HR's primary goal is to protect the organization — not you. To get them to act, you must translate your problem into their language: liability and risk.
Most employees go to HR to "vent" about a difficult boss. This rarely works. To protect yourself and force HR to act, you must frame the behavior as a violation of company policy or a legal liability for the organization — not a personal grievance.
The "Liability" Frame
Instead of saying: "My boss is mean and yells at me,"
Say this:"I am concerned that my supervisor's conduct is creating a hostile work environment in violation of Section 4 of the Employee Handbook, and is exposing the company to potential legal liability."
This shift in language signals to HR that this is a compliance issue — not a personality conflict. It activates their duty to investigate.
Preparation Before the Meeting
Consolidate your evidence: Use your WORKWARS log to prepare a written summary of the last 3—5 specific incidents with dates and exact behaviors.
Identify policy violations: Reference specific sections from your employee handbook, code of conduct, or employment contract.
Know your witnesses: Have a list of colleagues who observed the behavior — but do not involve them before your meeting.
Request the meeting in writing: Send HR an email requesting the meeting and briefly stating the subject. This creates a timestamped record that you sought help.
"If it isn't in writing, it didn't happen.
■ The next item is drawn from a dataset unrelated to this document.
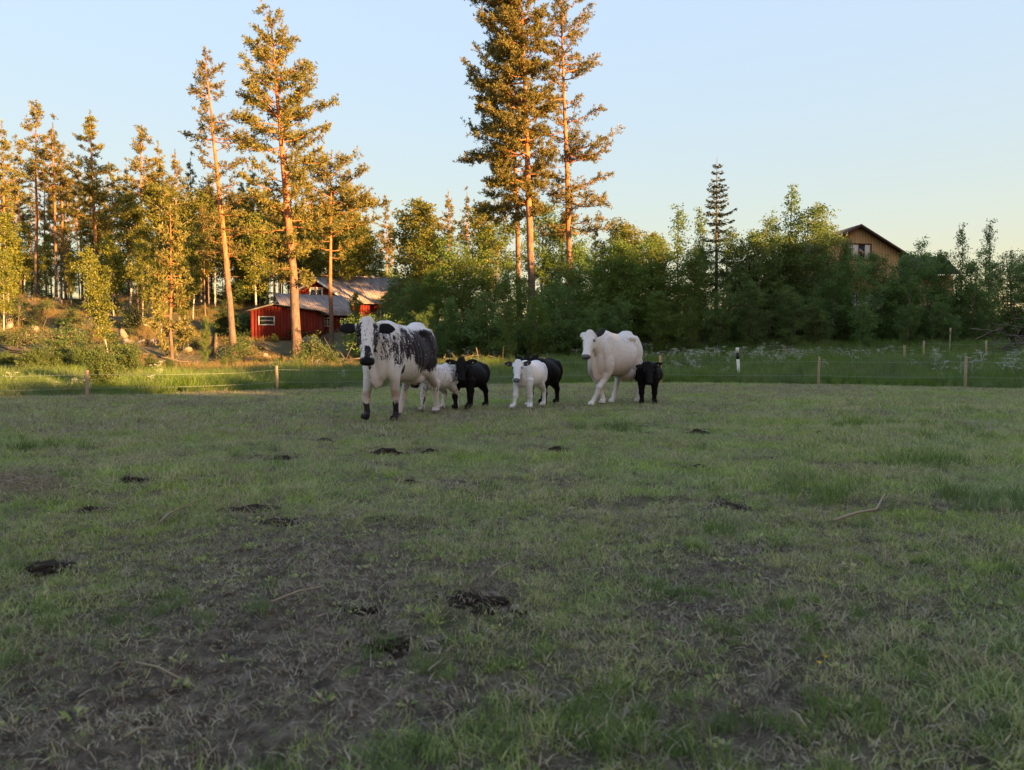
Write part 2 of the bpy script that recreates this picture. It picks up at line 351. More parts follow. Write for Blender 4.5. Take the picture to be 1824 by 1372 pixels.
# ------------------------------------------------------------------ the ground: one sheet
def build_ground():
    ys = [-60, -30, -12, -5, -2, 0, 0.6, 1.0]
    y = 1.15
    while y < 7: ys.append(y); y += 0.013 + 0.009 * max(0, y - 1.5)
    while y < 60: ys.append(y); y *= 1.012
    while y < 700: ys.append(y); y *= 1.10
    ys = np.array(ys); nu = 421
    u = np.linspace(-1, 1, nu); u = np.sign(u) * (np.abs(u) * 0.55 + 0.45 * np.abs(u) ** 5)
    half = np.where(ys < 1, 90, np.interp(ys, [1, 6, 30, 60, 700], [3.0, 9.5, 48, 100, 900]))
    half = np.maximum(half, 90 * (ys <= 0.0))
    X = u[None, :] * half[:, None]
    # beyond the finely divided middle the sheet reaches out to the sides
    X[:, 0] = -900; X[:, -1] = 900; X[:, 1] = -300; X[:, -2] = 300; X[:, 2] = -120 - 0 * ys; X[:, -3] = 120
    far = ys > 100; X[far] = u[None, :] * 900
    Y = np.repeat(ys[:, None], nu, 1)
    Z = terrain(X, Y)
    V = np.stack([X, Y, Z], -1).reshape(-1, 3); m = len(ys)
    i = np.arange(m - 1)[:, None] * nu; j = np.arange(nu - 1)[None, :]
    Q = np.stack([i + j, i + j + 1, i + nu + j + 1, i + nu + j], -1).reshape(-1, 4)
    a = Acc(); a.add(V, Q, 0.5); me = a.mesh("ground", M['ground'], True)
    xb, yb = V[:, 0], V[:, 1]
    at1 = me.attributes.new("bare", 'FLOAT', 'POINT'); at1.data.foreach_set("value", bare(xb, yb).astype(np.float32))
    lit = sstep(5, 10, yb - verge_y(xb)) * np.where(xb < 2, sstep(0.35, 0.5, fbm(xb, yb, 4, 91)), 0.6)
    at2 = me.attributes.new("litter", 'FLOAT', 'POINT'); at2.data.foreach_set("value", lit.astype(np.float32))
    o = link("ground", me); tag(o, "grazed field rising to a wooded bank behind", None, None, "structure")
build_ground()

# ------------------------------------------------------------------ trees
def trunk_mesh(a_list, P, R, H, mat, name, extra=None, n=9):
    a = Acc(); tube(a, P, R, n)
    if extra:
        for p, r in extra: tube(a, p, r, 5)
    me = a.mesh(name, mat, True)
    z = np.zeros(len(me.vertices) * 3, np.float32); me.vertices.foreach_get("co", z); z = z.reshape(-1, 3)[:, 2] / H
    at1 = me.attributes.new("hgt", 'FLOAT', 'POINT'); at1.data.foreach_set("value", z)
    return me

def pine(seed, H, base=0.35, width=1.8, prof=None, lean=(0, 0), asym=(0, 0), dens=1.0, r0=0.17, tuft=0.17, whorl=0.42, bend=0.15, extra_limbs=(), low=0):
    """Scots pine: bare trunk, whorls of upturned limbs with tufts of needles in flat clouds"""
    rng = np.random.default_rng(seed)
    ts = np.linspace(0, 1, 16)
    wob = np.cumsum(rng.normal(size=(16, 2)), 0) * 0.02 * bend / 0.15
    wob -= wob[0]
    P = np.stack([lean[0] * H * ts ** 1.2 + wob[:, 0], lean[1] * H * ts ** 1.2 + wob[:, 1], ts * H], 1); P[0, 2] = -0.4
    R = r0 * (1 - ts) ** 0.75 + 0.012; R[0] *= 1.3
    def tp(z): return np.array([np.interp(z, P[:, 2], P[:, 0]), np.interp(z, P[:, 2], P[:, 1]), z])
    if prof is None: prof = lambda t: (0.45 + 0.55 * math.sin(math.pi * min(1, (t * 1.15 + 0.1)))) * (1 - t ** 3) 
    limbs = []; C = []; D = []; cl = []
    def branch(z, az, L, up):
        o = tp(z); d = np.array([math.cos(az), math.sin(az), 0])
        n = 7; s = np.linspace(0, 1, n); wig = rng.normal(size=(n, 3)) * 0.05 * L; wig[0] = 0
        pts = o + d * (s * L)[:, None] + np.array([0, 0, 1]) * (L * (up * s + 0.22 * s ** 2.2 - 0.10 * s))[:, None] + np.cumsum(wig, 0) * 0.35
        limbs.append((pts, np.linspace(max(0.012, 0.016 * L + 0.008), 0.006, n)))
        side = np.cross(d, (0, 0, 1))
        nt = max(5, int(L / 0.085 * dens))
        for k in range(nt):
            f = 0.22 + 0.78 * rng.random() ** 0.7
            q = np.array([np.interp(f, s, pts[:, c]) for c in range(3)])
            tl = (0.22 + 0.55 * rng.random()) * min(1, 0.45 + L * 0.28) * (1.15 - 0.45 * f)
            td = d * rng.uniform(0.0, 0.8) + side * rng.uniform(-1, 1) + np.array([0, 0, rng.uniform(-0.25, 0.85)]); td /= np.linalg.norm(td)
            if rng.random() < 0.25: limbs.append((np.stack([q, q + td * tl]), np.array([0.007, 0.004])))
            m = max(2, int(tl / 0.10)); c0 = rng.random()
            for e in range(m):
                pnt = q + td * tl * ((e + 0.7) / m) + rng.normal(size=3) * 0.035
                nn = 6
                dd = td * 0.5 + rng.normal(size=(nn, 3)) * 0.75 + np.array([0, 0, 0.35])
                C.append(np.repeat(pnt[None], nn, 0)); D.append(dd); cl.append(np.clip(c0 * 0.5 + rng.random(nn) * 0.5, 0, 1))
    z = base * H
    while z < H * 0.985:
        t = (z / H - base) / (1 - base)
        nb = rng.integers(1, 4) if t > 0.12 else rng.integers(1, 3)
        a0 = rng.random() * 6.28
        for k in range(nb):
            az = a0 + k * 6.283 / nb + rng.normal() * 0.35
            g = 1 + asym[0] * math.cos(az) + asym[1] * math.sin(az)
            L = width * prof(t) * (rng.uniform(0.45, 1.2) if rng.random() < 0.85 else rng.uniform(0.2, 0.5)) * max(0.15, g)
            if L < 0.12: continue
            branch(z + rng.normal() * 0.34, az, L, np.interp(t, [0, 0.3, 0.6, 0.9, 1], [-0.10, 0.12, 0.25, 0.55, 0.9]) + rng.normal() * 0.26)
        z += 0.5 * whorl * rng.uniform(0.3, 1.9) * (1.0 if t < 0.8 else 0.7)
    for k in range(low):                                     # dead snags on the bare trunk
        zz = rng.uniform(0.2, base + 0.1) * H; az = rng.random() * 6.28; L = rng.uniform(0.3, 1.0)
        o = tp(zz); limbs.append((np.stack([o, o + np.array([math.cos(az) * L, math.sin(az) * L, rng.uniform(-0.3, 0.1)])]), np.array([0.015, 0.006])))
    for (z0, az, L, up) in extra_limbs: branch(z0 * H, az, L, up)
    # the leader
    for k in range(6):
        pnt = tp(H * (0.97 + 0.008 * k)); C.append(np.repeat(pnt[None], 6, 0)); D.append(rng.normal(size=(6, 3)) * 0.5 + np.array([0, 0, 0.8])); cl.append(rng.random(6))
    C = np.concatenate(C); D = np.concatenate(D); cl = np.concatenate(cl)
    a = Acc(); blades(a, rng, C, D, tuft * rng.uniform(0.6, 1.2, len(C)), tuft * 0.27, cl)
    tm = trunk_mesh(None, P, R, H, M['pine_bark'], "trunk", limbs)
    return tm, a.mesh("crown", M['pine_needle']), H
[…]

Always follow up your HR meeting with a same-day email summarizing what was discussed, what was agreed, and what the next steps are."
During the HR Meeting
Stick to facts, not feelings: Describe behaviors, dates, and witnesses — not how you felt. Emotions can be dismissed; documented facts cannot.
Use policy language: Name the policy sections or legal protections being violated (e.g., anti-harassment policy, duty of care, human rights legislation).
Ask for a formal investigation: Explicitly request that HR open a formal investigation and ask what the next steps are.
Do not accept verbal-only outcomes: If HR says they will "look into it," ask them to confirm the outcome in writing.
Post-Report Protection
The moment you report to HR, you enter what is known as the Retaliation Window. Employers sometimes respond to complaints with subtle punishment — schedule changes, exclusion, or sudden negative reviews. Document any change in your treatment immediately after you report.
Watch for these retaliation signals: Sudden critical performance reviews, reassignment to less desirable shifts or projects, exclusion from team communications, a new wave of micromanagement, or social isolation from colleagues.
If your complaints are being dismissed, delayed, or ignored — or if you are facing retaliation after reporting — it is time to consult an employment lawyer. HR's inaction is itself evidence in a legal claim.